=== WHAT TO WORK ON ===
Return, word for word, every line that follows.

:: MATERIAL PROVIDED ::

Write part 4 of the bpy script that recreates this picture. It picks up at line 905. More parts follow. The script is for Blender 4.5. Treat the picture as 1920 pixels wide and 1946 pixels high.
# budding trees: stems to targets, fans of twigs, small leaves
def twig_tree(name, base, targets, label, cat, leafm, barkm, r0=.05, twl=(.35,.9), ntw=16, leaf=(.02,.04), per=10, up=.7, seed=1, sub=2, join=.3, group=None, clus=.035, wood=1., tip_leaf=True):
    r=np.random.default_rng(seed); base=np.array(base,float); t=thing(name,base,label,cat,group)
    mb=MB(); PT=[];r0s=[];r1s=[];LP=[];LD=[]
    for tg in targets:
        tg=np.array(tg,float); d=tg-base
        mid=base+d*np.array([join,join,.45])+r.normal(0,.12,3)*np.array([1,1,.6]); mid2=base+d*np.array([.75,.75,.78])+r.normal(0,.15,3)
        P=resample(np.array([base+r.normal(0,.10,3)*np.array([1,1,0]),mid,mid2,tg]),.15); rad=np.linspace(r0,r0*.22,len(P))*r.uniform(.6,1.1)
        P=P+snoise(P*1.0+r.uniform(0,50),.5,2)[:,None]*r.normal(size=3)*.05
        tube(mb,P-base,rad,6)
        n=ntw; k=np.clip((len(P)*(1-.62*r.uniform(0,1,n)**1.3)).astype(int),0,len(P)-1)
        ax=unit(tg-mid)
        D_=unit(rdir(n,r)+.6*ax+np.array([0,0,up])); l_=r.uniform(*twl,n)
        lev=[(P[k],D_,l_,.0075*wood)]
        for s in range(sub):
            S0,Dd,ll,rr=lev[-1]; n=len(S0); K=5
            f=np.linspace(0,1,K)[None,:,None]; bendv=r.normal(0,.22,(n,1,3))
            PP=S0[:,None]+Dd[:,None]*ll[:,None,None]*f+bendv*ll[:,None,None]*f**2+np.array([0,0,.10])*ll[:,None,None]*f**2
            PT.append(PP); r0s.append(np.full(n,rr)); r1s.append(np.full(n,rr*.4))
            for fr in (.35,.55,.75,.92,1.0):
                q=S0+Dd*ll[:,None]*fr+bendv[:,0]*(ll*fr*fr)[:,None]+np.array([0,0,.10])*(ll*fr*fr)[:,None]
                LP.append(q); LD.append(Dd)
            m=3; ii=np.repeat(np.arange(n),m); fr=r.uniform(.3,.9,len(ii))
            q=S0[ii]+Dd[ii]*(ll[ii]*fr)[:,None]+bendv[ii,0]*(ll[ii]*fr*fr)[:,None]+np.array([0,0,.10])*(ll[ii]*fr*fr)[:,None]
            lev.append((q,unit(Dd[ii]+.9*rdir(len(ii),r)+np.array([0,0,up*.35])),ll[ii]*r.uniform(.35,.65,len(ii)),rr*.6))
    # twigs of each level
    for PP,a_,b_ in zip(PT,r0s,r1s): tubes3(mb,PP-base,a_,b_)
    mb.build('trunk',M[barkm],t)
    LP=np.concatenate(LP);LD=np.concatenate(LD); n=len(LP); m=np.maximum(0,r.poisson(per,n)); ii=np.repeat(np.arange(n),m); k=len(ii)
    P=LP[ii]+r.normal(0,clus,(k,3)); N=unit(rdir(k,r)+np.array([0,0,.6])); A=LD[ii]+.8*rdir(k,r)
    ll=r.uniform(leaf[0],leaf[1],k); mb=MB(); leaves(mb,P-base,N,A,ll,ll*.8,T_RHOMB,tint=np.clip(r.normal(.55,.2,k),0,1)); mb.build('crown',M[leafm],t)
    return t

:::

=== SOLUTION TO THIS EXERCISE ===
Write part 4 of the bpy script that recreates this picture. It picks up at line 905. More parts follow. The script is for Blender 4.5. Treat the picture as 1920 pixels wide and 1946 pixels high.
# budding trees: stems to targets, fans of twigs, small leaves
def twig_tree(name, base, targets, label, cat, leafm, barkm, r0=.05, twl=(.35,.9), ntw=16, leaf=(.02,.04), per=10, up=.7, seed=1, sub=2, join=.3, group=None, clus=.035, wood=1., tip_leaf=True):
    r=np.random.default_rng(seed); base=np.array(base,float); t=thing(name,base,label,cat,group)
    mb=MB(); PT=[];r0s=[];r1s=[];LP=[];LD=[]
    for tg in targets:
        tg=np.array(tg,float); d=tg-base
        mid=base+d*np.array([join,join,.45])+r.normal(0,.12,3)*np.array([1,1,.6]); mid2=base+d*np.array([.75,.75,.78])+r.normal(0,.15,3)
        P=resample(np.array([base+r.normal(0,.10,3)*np.array([1,1,0]),mid,mid2,tg]),.15); rad=np.linspace(r0,r0*.22,len(P))*r.uniform(.6,1.1)
        P=P+snoise(P*1.0+r.uniform(0,50),.5,2)[:,None]*r.normal(size=3)*.05
        tube(mb,P-base,rad,6)
        n=ntw; k=np.clip((len(P)*(1-.62*r.uniform(0,1,n)**1.3)).astype(int),0,len(P)-1)
        ax=unit(tg-mid)
        D_=unit(rdir(n,r)+.6*ax+np.array([0,0,up])); l_=r.uniform(*twl,n)
        lev=[(P[k],D_,l_,.0075*wood)]
        for s in range(sub):
            S0,Dd,ll,rr=lev[-1]; n=len(S0); K=5
            f=np.linspace(0,1,K)[None,:,None]; bendv=r.normal(0,.22,(n,1,3))
            PP=S0[:,None]+Dd[:,None]*ll[:,None,None]*f+bendv*ll[:,None,None]*f**2+np.array([0,0,.10])*ll[:,None,None]*f**2
            PT.append(PP); r0s.append(np.full(n,rr)); r1s.append(np.full(n,rr*.4))
            for fr in (.35,.55,.75,.92,1.0):
                q=S0+Dd*ll[:,None]*fr+bendv[:,0]*(ll*fr*fr)[:,None]+np.array([0,0,.10])*(ll*fr*fr)[:,None]
                LP.append(q); LD.append(Dd)
            m=3; ii=np.repeat(np.arange(n),m); fr=r.uniform(.3,.9,len(ii))
            q=S0[ii]+Dd[ii]*(ll[ii]*fr)[:,None]+bendv[ii,0]*(ll[ii]*fr*fr)[:,None]+np.array([0,0,.10])*(ll[ii]*fr*fr)[:,None]
            lev.append((q,unit(Dd[ii]+.9*rdir(len(ii),r)+np.array([0,0,up*.35])),ll[ii]*r.uniform(.35,.65,len(ii)),rr*.6))
    # twigs of each level
    for PP,a_,b_ in zip(PT,r0s,r1s): tubes3(mb,PP-base,a_,b_)
    mb.build('trunk',M[barkm],t)
    LP=np.concatenate(LP);LD=np.concatenate(LD); n=len(LP); m=np.maximum(0,r.poisson(per,n)); ii=np.repeat(np.arange(n),m); k=len(ii)
    P=LP[ii]+r.normal(0,clus,(k,3)); N=unit(rdir(k,r)+np.array([0,0,.6])); A=LD[ii]+.8*rdir(k,r)
    ll=r.uniform(leaf[0],leaf[1],k); mb=MB(); leaves(mb,P-base,N,A,ll,ll*.8,T_RHOMB,tint=np.clip(r.normal(.55,.2,k),0,1)); mb.build('crown',M[leafm],t)
    return t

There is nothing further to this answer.